Raw data.
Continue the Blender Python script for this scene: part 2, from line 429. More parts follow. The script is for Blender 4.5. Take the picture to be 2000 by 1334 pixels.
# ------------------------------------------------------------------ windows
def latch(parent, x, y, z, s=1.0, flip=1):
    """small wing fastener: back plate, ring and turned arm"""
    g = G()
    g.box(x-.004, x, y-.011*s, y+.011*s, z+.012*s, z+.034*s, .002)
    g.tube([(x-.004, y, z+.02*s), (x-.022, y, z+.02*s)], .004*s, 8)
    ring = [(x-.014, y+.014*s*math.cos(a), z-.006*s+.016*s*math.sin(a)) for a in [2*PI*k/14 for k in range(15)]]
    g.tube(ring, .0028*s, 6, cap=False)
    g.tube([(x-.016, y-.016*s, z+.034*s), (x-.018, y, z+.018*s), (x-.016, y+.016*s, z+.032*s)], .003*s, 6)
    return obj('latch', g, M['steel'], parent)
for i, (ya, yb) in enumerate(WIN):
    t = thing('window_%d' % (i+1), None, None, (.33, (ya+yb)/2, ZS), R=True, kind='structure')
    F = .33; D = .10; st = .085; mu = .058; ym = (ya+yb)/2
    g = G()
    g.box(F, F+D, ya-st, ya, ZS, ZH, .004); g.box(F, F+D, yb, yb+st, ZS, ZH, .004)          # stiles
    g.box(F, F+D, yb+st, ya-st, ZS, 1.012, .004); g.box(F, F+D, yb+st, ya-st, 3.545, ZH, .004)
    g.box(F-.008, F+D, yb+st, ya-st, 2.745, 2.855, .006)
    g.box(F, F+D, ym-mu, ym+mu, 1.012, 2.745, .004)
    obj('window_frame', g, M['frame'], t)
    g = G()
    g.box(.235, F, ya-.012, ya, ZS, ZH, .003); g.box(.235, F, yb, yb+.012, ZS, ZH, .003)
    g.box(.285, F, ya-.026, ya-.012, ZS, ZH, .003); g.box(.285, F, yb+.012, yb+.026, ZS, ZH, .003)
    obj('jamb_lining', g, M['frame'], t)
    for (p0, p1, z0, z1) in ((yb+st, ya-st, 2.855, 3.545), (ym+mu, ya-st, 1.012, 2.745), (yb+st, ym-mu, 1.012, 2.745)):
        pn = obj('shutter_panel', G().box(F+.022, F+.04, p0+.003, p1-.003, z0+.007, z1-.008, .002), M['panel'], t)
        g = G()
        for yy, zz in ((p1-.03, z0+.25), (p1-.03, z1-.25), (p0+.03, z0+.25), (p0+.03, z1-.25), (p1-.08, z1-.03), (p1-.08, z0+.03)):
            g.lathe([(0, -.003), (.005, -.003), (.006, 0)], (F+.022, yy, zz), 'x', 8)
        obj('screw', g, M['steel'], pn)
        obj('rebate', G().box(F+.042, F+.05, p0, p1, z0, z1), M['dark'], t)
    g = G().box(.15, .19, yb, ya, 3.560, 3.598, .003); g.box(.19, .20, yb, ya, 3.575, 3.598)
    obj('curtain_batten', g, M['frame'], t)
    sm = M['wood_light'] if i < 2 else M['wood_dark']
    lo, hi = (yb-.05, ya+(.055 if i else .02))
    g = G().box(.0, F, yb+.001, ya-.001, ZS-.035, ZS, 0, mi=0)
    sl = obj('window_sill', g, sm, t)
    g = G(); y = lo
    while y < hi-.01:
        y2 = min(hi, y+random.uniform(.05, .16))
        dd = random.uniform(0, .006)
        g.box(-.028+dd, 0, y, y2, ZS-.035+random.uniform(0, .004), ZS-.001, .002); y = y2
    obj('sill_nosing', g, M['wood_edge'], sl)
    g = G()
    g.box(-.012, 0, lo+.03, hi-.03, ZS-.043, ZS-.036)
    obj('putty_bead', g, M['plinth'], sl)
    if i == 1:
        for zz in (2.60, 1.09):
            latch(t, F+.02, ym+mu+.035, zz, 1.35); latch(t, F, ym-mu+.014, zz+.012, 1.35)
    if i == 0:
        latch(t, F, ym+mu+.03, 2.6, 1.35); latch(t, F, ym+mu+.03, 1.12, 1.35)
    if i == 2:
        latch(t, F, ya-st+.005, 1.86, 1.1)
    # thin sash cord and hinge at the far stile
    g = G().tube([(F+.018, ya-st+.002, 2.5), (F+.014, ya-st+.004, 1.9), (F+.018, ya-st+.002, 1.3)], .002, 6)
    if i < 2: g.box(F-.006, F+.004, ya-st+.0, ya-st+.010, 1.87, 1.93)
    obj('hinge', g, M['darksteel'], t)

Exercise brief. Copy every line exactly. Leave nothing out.

Complete response.
Continue the Blender Python script for this scene: part 2, from line 429. More parts follow. The script is for Blender 4.5. Take the picture to be 2000 by 1334 pixels.
# ------------------------------------------------------------------ windows
def latch(parent, x, y, z, s=1.0, flip=1):
    """small wing fastener: back plate, ring and turned arm"""
    g = G()
    g.box(x-.004, x, y-.011*s, y+.011*s, z+.012*s, z+.034*s, .002)
    g.tube([(x-.004, y, z+.02*s), (x-.022, y, z+.02*s)], .004*s, 8)
    ring = [(x-.014, y+.014*s*math.cos(a), z-.006*s+.016*s*math.sin(a)) for a in [2*PI*k/14 for k in range(15)]]
    g.tube(ring, .0028*s, 6, cap=False)
    g.tube([(x-.016, y-.016*s, z+.034*s), (x-.018, y, z+.018*s), (x-.016, y+.016*s, z+.032*s)], .003*s, 6)
    return obj('latch', g, M['steel'], parent)
for i, (ya, yb) in enumerate(WIN):
    t = thing('window_%d' % (i+1), None, None, (.33, (ya+yb)/2, ZS), R=True, kind='structure')
    F = .33; D = .10; st = .085; mu = .058; ym = (ya+yb)/2
    g = G()
    g.box(F, F+D, ya-st, ya, ZS, ZH, .004); g.box(F, F+D, yb, yb+st, ZS, ZH, .004)          # stiles
    g.box(F, F+D, yb+st, ya-st, ZS, 1.012, .004); g.box(F, F+D, yb+st, ya-st, 3.545, ZH, .004)
    g.box(F-.008, F+D, yb+st, ya-st, 2.745, 2.855, .006)
    g.box(F, F+D, ym-mu, ym+mu, 1.012, 2.745, .004)
    obj('window_frame', g, M['frame'], t)
    g = G()
    g.box(.235, F, ya-.012, ya, ZS, ZH, .003); g.box(.235, F, yb, yb+.012, ZS, ZH, .003)
    g.box(.285, F, ya-.026, ya-.012, ZS, ZH, .003); g.box(.285, F, yb+.012, yb+.026, ZS, ZH, .003)
    obj('jamb_lining', g, M['frame'], t)
    for (p0, p1, z0, z1) in ((yb+st, ya-st, 2.855, 3.545), (ym+mu, ya-st, 1.012, 2.745), (yb+st, ym-mu, 1.012, 2.745)):
        pn = obj('shutter_panel', G().box(F+.022, F+.04, p0+.003, p1-.003, z0+.007, z1-.008, .002), M['panel'], t)
        g = G()
        for yy, zz in ((p1-.03, z0+.25), (p1-.03, z1-.25), (p0+.03, z0+.25), (p0+.03, z1-.25), (p1-.08, z1-.03), (p1-.08, z0+.03)):
            g.lathe([(0, -.003), (.005, -.003), (.006, 0)], (F+.022, yy, zz), 'x', 8)
        obj('screw', g, M['steel'], pn)
        obj('rebate', G().box(F+.042, F+.05, p0, p1, z0, z1), M['dark'], t)
    g = G().box(.15, .19, yb, ya, 3.560, 3.598, .003); g.box(.19, .20, yb, ya, 3.575, 3.598)
    obj('curtain_batten', g, M['frame'], t)
    sm = M['wood_light'] if i < 2 else M['wood_dark']
    lo, hi = (yb-.05, ya+(.055 if i else .02))
    g = G().box(.0, F, yb+.001, ya-.001, ZS-.035, ZS, 0, mi=0)
    sl = obj('window_sill', g, sm, t)
    g = G(); y = lo
    while y < hi-.01:
        y2 = min(hi, y+random.uniform(.05, .16))
        dd = random.uniform(0, .006)
        g.box(-.028+dd, 0, y, y2, ZS-.035+random.uniform(0, .004), ZS-.001, .002); y = y2
    obj('sill_nosing', g, M['wood_edge'], sl)
    g = G()
    g.box(-.012, 0, lo+.03, hi-.03, ZS-.043, ZS-.036)
    obj('putty_bead', g, M['plinth'], sl)
    if i == 1:
        for zz in (2.60, 1.09):
            latch(t, F+.02, ym+mu+.035, zz, 1.35); latch(t, F, ym-mu+.014, zz+.012, 1.35)
    if i == 0:
        latch(t, F, ym+mu+.03, 2.6, 1.35); latch(t, F, ym+mu+.03, 1.12, 1.35)
    if i == 2:
        latch(t, F, ya-st+.005, 1.86, 1.1)
    # thin sash cord and hinge at the far stile
    g = G().tube([(F+.018, ya-st+.002, 2.5), (F+.014, ya-st+.004, 1.9), (F+.018, ya-st+.002, 1.3)], .002, 6)
    if i < 2: g.box(F-.006, F+.004, ya-st+.0, ya-st+.010, 1.87, 1.93)
    obj('hinge', g, M['darksteel'], t)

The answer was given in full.